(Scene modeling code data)
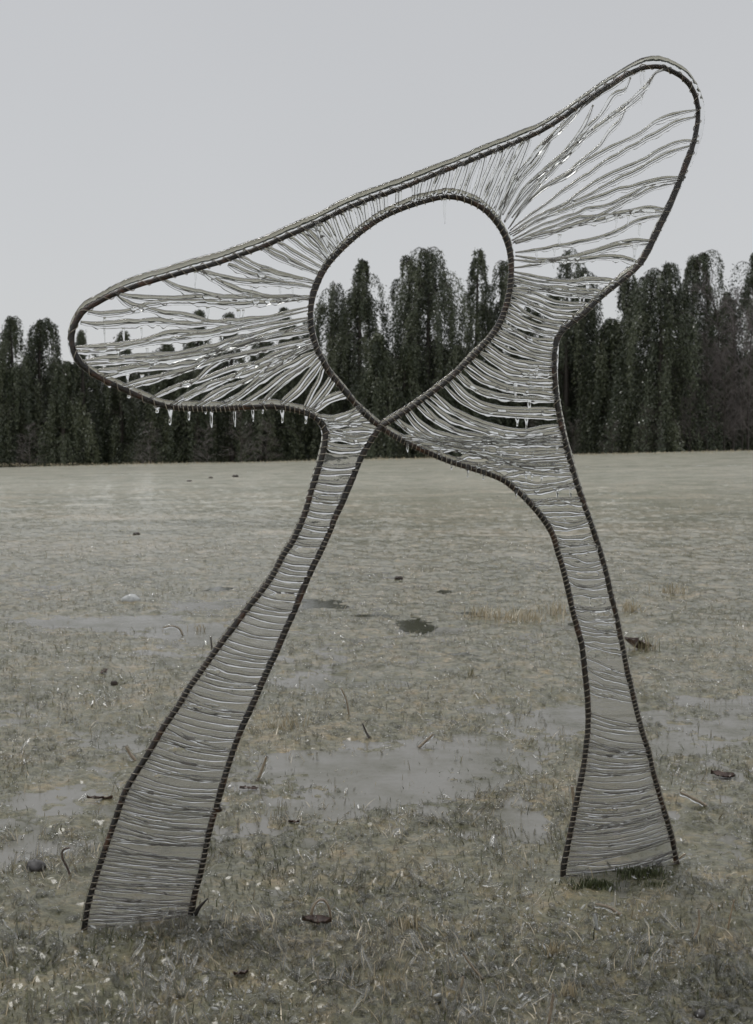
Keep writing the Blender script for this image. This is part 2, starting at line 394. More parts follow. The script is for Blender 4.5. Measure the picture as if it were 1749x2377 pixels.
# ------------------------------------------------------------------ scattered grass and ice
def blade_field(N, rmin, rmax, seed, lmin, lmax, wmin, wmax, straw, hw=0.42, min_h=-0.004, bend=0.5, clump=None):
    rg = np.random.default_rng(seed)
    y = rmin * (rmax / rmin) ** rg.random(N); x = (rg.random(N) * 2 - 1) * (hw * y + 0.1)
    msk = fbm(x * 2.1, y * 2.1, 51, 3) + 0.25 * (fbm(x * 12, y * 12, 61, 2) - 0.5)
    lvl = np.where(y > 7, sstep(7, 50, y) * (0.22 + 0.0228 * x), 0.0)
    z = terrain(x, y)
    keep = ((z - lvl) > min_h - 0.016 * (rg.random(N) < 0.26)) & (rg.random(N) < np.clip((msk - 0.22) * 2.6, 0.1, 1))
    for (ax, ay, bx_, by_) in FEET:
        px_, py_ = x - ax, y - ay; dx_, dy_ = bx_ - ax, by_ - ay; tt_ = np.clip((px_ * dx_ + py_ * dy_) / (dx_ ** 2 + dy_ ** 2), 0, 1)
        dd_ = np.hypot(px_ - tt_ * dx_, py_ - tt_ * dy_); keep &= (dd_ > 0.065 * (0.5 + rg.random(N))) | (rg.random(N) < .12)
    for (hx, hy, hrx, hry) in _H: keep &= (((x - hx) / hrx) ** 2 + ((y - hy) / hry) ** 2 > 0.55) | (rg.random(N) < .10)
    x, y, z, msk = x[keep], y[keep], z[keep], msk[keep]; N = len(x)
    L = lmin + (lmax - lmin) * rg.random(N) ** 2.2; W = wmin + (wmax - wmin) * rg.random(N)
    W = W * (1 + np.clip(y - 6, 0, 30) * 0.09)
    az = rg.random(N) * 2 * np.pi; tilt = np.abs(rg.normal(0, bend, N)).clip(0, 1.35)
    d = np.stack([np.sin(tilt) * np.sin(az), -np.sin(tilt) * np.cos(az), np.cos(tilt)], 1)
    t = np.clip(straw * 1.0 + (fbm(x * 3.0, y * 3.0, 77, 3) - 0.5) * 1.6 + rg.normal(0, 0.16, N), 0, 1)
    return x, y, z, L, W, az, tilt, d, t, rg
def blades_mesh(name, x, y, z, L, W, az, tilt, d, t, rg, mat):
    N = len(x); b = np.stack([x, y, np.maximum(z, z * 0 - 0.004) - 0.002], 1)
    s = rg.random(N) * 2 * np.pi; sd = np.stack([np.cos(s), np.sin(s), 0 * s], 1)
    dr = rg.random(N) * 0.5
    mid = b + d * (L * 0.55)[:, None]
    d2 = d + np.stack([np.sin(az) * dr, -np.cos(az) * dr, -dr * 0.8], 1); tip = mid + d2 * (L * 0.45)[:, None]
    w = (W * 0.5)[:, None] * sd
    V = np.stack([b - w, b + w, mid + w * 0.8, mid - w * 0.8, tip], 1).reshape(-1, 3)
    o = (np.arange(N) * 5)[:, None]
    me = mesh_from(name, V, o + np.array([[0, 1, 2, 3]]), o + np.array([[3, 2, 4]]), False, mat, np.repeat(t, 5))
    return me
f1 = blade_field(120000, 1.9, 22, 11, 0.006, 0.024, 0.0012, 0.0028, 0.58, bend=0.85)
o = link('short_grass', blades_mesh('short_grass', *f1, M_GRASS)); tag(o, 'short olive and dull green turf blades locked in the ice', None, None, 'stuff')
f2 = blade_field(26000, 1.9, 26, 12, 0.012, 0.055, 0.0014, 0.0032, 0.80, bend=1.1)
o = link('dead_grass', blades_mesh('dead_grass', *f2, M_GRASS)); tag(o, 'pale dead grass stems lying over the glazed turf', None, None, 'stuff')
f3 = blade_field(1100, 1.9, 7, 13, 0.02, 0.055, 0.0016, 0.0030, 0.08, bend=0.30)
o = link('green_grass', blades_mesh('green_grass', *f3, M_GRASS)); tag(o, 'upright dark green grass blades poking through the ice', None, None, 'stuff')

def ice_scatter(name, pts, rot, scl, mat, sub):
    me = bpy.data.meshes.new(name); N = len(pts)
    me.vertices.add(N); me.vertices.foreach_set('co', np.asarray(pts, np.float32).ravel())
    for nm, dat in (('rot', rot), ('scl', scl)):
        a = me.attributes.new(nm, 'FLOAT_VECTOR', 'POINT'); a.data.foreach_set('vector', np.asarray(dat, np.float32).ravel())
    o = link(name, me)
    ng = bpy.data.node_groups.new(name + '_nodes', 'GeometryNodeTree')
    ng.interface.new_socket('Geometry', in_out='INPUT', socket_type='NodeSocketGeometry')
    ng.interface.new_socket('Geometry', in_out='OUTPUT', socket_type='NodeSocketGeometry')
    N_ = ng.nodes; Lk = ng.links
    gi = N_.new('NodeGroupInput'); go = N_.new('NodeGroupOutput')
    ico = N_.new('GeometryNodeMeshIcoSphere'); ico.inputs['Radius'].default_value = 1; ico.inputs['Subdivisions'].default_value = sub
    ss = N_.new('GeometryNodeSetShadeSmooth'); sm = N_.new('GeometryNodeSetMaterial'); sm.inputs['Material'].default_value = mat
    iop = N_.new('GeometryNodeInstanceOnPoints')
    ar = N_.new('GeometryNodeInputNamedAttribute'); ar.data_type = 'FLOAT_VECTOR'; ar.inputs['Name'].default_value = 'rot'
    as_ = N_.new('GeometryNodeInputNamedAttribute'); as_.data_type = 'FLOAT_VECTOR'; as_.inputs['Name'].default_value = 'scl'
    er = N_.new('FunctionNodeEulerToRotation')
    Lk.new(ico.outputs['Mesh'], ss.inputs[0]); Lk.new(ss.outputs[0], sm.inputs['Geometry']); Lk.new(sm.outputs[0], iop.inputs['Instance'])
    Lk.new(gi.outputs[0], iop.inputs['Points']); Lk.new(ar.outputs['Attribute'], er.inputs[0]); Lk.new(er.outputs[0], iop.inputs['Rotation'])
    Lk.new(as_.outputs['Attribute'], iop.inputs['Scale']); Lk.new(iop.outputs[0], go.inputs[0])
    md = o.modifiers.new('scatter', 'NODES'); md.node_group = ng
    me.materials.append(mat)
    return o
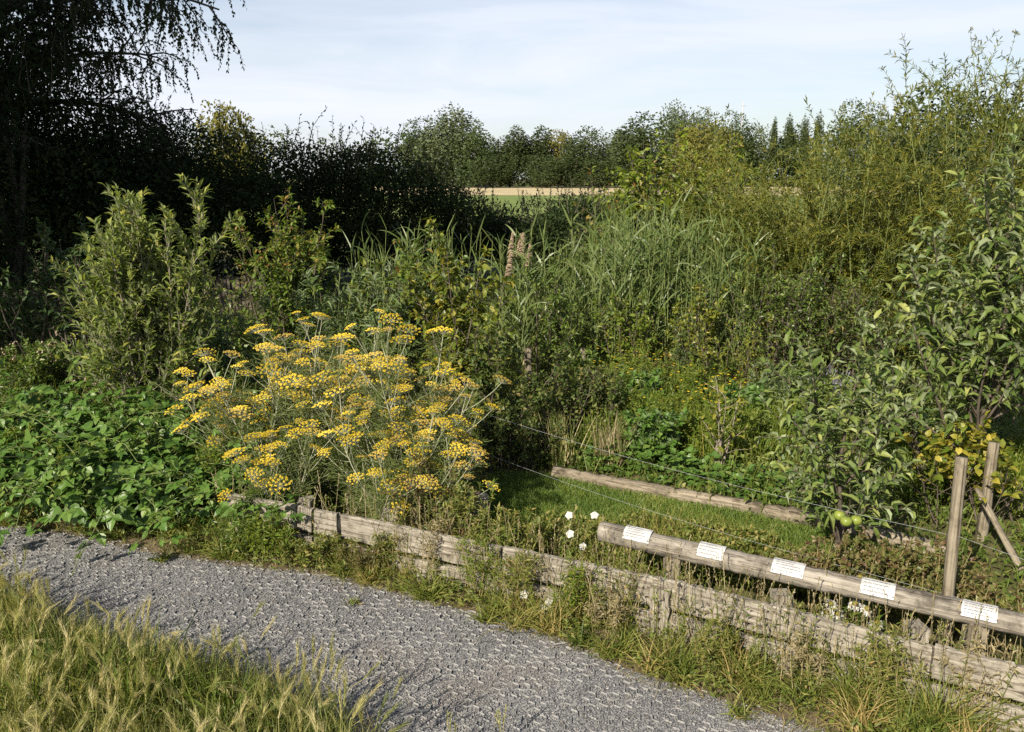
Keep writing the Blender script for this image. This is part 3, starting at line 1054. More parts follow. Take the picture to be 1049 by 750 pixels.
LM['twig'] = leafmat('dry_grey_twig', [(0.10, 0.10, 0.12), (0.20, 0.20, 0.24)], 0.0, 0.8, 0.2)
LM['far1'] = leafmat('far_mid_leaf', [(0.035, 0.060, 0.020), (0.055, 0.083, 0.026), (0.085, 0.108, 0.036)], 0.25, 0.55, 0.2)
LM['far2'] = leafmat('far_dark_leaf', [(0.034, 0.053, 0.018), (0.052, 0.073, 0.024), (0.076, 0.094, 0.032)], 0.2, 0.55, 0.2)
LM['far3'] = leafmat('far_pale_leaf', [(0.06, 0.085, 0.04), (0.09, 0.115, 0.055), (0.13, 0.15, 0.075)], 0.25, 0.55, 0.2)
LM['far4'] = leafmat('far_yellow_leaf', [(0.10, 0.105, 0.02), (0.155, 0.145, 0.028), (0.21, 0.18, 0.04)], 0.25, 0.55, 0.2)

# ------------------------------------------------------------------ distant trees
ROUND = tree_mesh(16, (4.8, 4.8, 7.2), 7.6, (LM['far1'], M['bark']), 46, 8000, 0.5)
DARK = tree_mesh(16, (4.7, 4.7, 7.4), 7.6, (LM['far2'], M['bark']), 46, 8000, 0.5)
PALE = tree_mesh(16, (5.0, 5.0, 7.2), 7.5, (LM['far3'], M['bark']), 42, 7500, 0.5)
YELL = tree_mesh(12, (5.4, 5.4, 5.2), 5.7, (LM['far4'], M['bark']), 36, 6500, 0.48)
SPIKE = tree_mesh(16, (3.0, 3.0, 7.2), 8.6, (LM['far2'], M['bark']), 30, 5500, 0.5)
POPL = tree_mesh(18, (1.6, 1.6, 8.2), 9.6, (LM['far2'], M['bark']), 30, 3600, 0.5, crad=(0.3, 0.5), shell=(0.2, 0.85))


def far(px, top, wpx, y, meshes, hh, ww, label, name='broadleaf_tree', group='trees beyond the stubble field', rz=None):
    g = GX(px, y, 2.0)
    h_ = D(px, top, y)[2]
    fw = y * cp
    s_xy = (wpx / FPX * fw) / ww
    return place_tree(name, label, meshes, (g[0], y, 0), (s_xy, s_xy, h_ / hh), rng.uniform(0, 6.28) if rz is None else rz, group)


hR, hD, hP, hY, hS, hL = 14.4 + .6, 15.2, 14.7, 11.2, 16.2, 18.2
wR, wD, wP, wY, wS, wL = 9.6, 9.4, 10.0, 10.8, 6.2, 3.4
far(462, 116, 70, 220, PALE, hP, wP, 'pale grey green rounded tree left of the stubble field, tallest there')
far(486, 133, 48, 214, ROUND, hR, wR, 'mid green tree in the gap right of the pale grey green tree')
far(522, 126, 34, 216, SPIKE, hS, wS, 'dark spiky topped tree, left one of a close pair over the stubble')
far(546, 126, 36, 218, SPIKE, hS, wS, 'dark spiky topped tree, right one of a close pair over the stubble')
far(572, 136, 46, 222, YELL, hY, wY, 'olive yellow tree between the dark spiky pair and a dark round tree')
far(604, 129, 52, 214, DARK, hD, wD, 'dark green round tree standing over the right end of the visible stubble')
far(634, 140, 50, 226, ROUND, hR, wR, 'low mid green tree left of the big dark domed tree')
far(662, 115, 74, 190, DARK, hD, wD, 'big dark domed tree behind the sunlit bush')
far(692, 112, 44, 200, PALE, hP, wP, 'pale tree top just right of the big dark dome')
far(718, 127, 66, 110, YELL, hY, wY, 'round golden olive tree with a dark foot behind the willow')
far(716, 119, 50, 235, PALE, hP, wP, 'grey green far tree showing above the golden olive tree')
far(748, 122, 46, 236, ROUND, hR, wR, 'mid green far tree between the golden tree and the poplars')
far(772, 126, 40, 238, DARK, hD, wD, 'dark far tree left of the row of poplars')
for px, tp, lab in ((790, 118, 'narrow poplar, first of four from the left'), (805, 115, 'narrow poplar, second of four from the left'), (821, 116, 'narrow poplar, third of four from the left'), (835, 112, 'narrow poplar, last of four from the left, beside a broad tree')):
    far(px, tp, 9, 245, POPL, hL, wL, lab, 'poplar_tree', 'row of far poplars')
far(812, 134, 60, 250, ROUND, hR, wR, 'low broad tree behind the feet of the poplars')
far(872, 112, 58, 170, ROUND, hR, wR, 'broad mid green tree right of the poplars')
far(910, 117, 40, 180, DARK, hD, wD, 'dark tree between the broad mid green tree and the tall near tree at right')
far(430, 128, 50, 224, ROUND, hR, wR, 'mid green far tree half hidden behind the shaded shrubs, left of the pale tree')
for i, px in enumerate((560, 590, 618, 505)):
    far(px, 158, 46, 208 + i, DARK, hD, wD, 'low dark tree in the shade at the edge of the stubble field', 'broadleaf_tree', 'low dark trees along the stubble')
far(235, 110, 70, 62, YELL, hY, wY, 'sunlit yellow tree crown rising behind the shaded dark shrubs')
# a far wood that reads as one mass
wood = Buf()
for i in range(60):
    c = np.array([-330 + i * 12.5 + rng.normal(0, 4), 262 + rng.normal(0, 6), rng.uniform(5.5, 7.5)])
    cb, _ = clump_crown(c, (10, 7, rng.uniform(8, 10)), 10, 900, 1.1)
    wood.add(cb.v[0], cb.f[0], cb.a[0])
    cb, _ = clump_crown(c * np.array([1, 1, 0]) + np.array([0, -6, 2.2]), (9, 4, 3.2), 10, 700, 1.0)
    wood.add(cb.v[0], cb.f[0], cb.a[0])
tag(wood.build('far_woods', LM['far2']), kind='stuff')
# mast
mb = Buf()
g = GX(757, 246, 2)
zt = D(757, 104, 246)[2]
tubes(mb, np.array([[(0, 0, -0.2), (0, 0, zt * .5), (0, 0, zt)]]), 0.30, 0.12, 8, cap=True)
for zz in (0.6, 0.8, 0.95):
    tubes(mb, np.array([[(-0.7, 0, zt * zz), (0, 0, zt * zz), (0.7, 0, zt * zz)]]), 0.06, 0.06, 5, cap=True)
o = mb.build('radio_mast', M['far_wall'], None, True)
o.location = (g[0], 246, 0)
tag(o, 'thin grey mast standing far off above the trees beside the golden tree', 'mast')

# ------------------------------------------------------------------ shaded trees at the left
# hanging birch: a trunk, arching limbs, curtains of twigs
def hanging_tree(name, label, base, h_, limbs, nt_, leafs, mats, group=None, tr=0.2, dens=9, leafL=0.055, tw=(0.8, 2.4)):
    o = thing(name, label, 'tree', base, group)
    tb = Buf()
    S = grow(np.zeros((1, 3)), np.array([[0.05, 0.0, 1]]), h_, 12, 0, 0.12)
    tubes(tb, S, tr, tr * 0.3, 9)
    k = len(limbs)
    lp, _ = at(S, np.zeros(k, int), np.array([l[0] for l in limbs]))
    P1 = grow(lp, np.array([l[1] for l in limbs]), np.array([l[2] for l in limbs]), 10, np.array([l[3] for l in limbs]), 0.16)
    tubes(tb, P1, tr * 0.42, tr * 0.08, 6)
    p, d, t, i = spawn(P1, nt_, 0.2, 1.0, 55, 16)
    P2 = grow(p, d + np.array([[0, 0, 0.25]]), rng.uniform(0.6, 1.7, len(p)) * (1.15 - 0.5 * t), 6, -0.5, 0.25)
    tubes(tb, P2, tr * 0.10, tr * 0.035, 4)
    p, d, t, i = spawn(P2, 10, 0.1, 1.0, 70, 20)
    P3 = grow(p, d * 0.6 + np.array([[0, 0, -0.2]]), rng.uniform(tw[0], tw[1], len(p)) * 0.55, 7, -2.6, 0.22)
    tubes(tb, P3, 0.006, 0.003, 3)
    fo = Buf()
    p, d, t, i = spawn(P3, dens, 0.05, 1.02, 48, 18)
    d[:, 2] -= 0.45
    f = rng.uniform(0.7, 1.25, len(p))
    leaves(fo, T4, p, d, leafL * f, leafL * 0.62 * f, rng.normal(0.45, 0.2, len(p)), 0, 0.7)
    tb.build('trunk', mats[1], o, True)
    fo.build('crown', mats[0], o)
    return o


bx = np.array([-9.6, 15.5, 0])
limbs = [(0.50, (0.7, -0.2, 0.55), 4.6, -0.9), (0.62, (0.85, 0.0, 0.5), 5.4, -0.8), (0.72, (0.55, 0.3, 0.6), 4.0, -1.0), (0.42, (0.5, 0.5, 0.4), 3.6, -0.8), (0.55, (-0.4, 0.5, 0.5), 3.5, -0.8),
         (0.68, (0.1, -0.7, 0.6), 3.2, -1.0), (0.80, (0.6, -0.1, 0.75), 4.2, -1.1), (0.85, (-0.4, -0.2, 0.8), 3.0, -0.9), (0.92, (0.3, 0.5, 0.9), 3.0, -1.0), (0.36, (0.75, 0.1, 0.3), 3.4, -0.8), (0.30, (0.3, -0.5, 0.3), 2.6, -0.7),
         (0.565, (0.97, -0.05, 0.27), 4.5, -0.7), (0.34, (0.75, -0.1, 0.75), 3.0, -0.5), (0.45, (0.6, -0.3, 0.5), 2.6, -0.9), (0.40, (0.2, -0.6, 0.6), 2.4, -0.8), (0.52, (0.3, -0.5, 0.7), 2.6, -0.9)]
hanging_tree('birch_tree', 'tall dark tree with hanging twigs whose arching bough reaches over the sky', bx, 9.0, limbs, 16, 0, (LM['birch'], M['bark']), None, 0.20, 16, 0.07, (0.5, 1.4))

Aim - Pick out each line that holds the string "follow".

Output below -
Keep writing the Blender script for this image. This is part 2, starting at line 394. More parts follow. The script is for Blender 4.5. Measure the picture as if it were 1749x2377 pixels.
Keep writing the Blender script for this image. This is part 3, starting at line 1054. More parts follow. Take the picture to be 1049 by 750 pixels.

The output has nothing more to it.